### Provided data

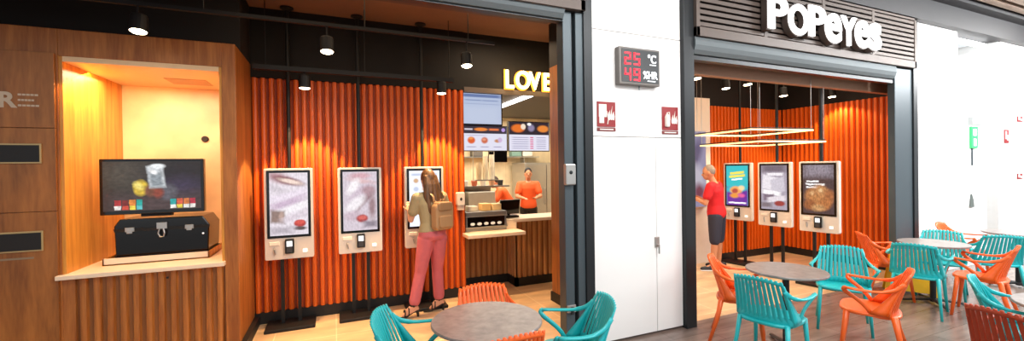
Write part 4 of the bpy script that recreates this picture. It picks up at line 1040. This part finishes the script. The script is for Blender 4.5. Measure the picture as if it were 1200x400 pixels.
# --- two kitchen workers
og = plain('orange_uniform', '#ec5a1e', .7, noise=.05)
for nm, bx_, by_, face, lean, lab, hc_ in (('a', 3.70, 7.80, (-.35, -.93, -.1), 0, 'kitchen worker in an orange shirt with dark hair facing us', '#1d1614'), ('b', 3.36, 8.12, (-.9, .3, -.4), .18, 'kitchen worker in an orange shirt bending beside the prep table', '#3a2a22')):
    root = empty('person', (bx_, by_, 0), 0, lab, 'person')
    f = Vector(face); f.z = 0; f.normalize(); r_ = f.cross(Vector((0, 0, 1)))
    def Q(fr_, rr_, z): p = f*fr_ + r_*rr_; return (p.x, p.y, z)
    dz = -.14 if lean else .0
    J = dict(pelvis=Q(-lean*.5, 0, .95), neck=Q(lean, 0, 1.47+dz), head=Q(lean*1.4+.02, 0, 1.62+dz*1.2), face=face,
      sh_l=Q(lean*.9, -.17, 1.40+dz), el_l=Q(.10+lean, -.24, 1.16+dz), wr_l=Q(.30+lean, -.12, 1.14+dz), hand_l=Q(.40+lean, -.08, 1.14+dz), pn_l=tuple(r_),
      sh_r=Q(lean*.9, .17, 1.40+dz), el_r=Q(.10+lean, .24, 1.16+dz), wr_r=Q(.30+lean, .12, 1.14+dz), hand_r=Q(.40+lean, .08, 1.14+dz), pn_r=tuple(-r_),
      hip_l=Q(-lean*.4, -.09, .9), kn_l=Q(.03, -.10, .5), an_l=Q(0, -.10, .09), toe_l=Q(.18, -.11, .03),
      hip_r=Q(-lean*.4, .09, .9), kn_r=Q(.03, .10, .5), an_r=Q(0, .10, .09), toe_r=Q(.18, .11, .03))
    person(root, J, M['skin_tan'], lambda a_, b_, c_, d_, e_, hc=hc_: hair_short(a_, b_, c_, d_, e_, hc, .008), [('shirt', og, dict(z0=-.15)), ('trousers', M['black'], dict(t1=.95))], .013)

# ================================================================== lights
Wn = bpy.data.worlds.new('world'); SC.world = Wn; Wn.use_nodes = True
bgn = Wn.node_tree.nodes['Background']; bgn.inputs[0].default_value = (.93, .97, 1, 1); bgn.inputs[1].default_value = 1.0
light('AREA', 'mall_fill', (2.8, .9, 4.15), 175, (1, .99, .98), (2.9, 3.3, 1.2), 3.5, .8)
light('AREA', 'mall_fill_far', (9.5, .9, 4.15), 520, (.97, .99, 1), (9.8, 3.4, 1.2), 5, .8)
light('AREA', 'mall_fill_front', (5.0, -1.5, 4.1), 160, (1, .99, .98), (5.2, 2.0, 0), 6, 1.2)
light('AREA', 'skylight_patch', (12.5, 1.5, 4.0), 150, (1, 1, 1), (8.5, 4.2, 0), 1.2, 1.0)
light('AREA', 'niche_light', (-1.55, 5.1, 2.66), 26, (1, .74, .52), (-1.55, 5.2, 0), 1.0, .5)
light('AREA', 'niche_edge_light', (-2.02, 4.9, 2.6), 10, (1, .5, .12), (-2.09, 5.3, 1.6), .1, .5)
light('AREA', 'store_fill', (.4, 4.2, 3.5), 12, (1, .72, .45), (.4, 4.4, 0), 2.6, .8)
light('AREA', 'kitchen_light', (3.2, 7.6, 2.92), 170, (1, .90, .74), (3.2, 7.6, 0), 2.6, 2.6)
light('AREA', 'counter_light', (2.1, 4.95, 3.4), 14, (1, .75, .5), (2.3, 5.6, .5), .8, .3)
light('AREA', 'right_store_fill', (6.3, 4.3, 3.5), 34, (1, .80, .58), (6.3, 4.6, 0), 2.6, .8)

SC.view_settings.view_transform = 'Standard'
SC.view_settings.look = 'None'
SC.view_settings.exposure = 0
SC.cycles.use_denoising = True
SC.cycles.max_bounces = 6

### Problem details
Quote, please, every line of the material above from its start through the line that has "person(root, J, M['skin_tan'], lambda", reproducing the words exactly and dropping any images.

### Exercise solution
Write part 4 of the bpy script that recreates this picture. It picks up at line 1040. This part finishes the script. The script is for Blender 4.5. Measure the picture as if it were 1200x400 pixels.
# --- two kitchen workers
og = plain('orange_uniform', '#ec5a1e', .7, noise=.05)
for nm, bx_, by_, face, lean, lab, hc_ in (('a', 3.70, 7.80, (-.35, -.93, -.1), 0, 'kitchen worker in an orange shirt with dark hair facing us', '#1d1614'), ('b', 3.36, 8.12, (-.9, .3, -.4), .18, 'kitchen worker in an orange shirt bending beside the prep table', '#3a2a22')):
    root = empty('person', (bx_, by_, 0), 0, lab, 'person')
    f = Vector(face); f.z = 0; f.normalize(); r_ = f.cross(Vector((0, 0, 1)))
    def Q(fr_, rr_, z): p = f*fr_ + r_*rr_; return (p.x, p.y, z)
    dz = -.14 if lean else .0
    J = dict(pelvis=Q(-lean*.5, 0, .95), neck=Q(lean, 0, 1.47+dz), head=Q(lean*1.4+.02, 0, 1.62+dz*1.2), face=face,
      sh_l=Q(lean*.9, -.17, 1.40+dz), el_l=Q(.10+lean, -.24, 1.16+dz), wr_l=Q(.30+lean, -.12, 1.14+dz), hand_l=Q(.40+lean, -.08, 1.14+dz), pn_l=tuple(r_),
      sh_r=Q(lean*.9, .17, 1.40+dz), el_r=Q(.10+lean, .24, 1.16+dz), wr_r=Q(.30+lean, .12, 1.14+dz), hand_r=Q(.40+lean, .08, 1.14+dz), pn_r=tuple(-r_),
      hip_l=Q(-lean*.4, -.09, .9), kn_l=Q(.03, -.10, .5), an_l=Q(0, -.10, .09), toe_l=Q(.18, -.11, .03),
      hip_r=Q(-lean*.4, .09, .9), kn_r=Q(.03, .10, .5), an_r=Q(0, .10, .09), toe_r=Q(.18, .11, .03))
    person(root, J, M['skin_tan'], lambda a_, b_, c_, d_, e_, hc=hc_: hair_short(a_, b_, c_, d_, e_, hc, .008), [('shirt', og, dict(z0=-.15)), ('trousers', M['black'], dict(t1=.95))], .013)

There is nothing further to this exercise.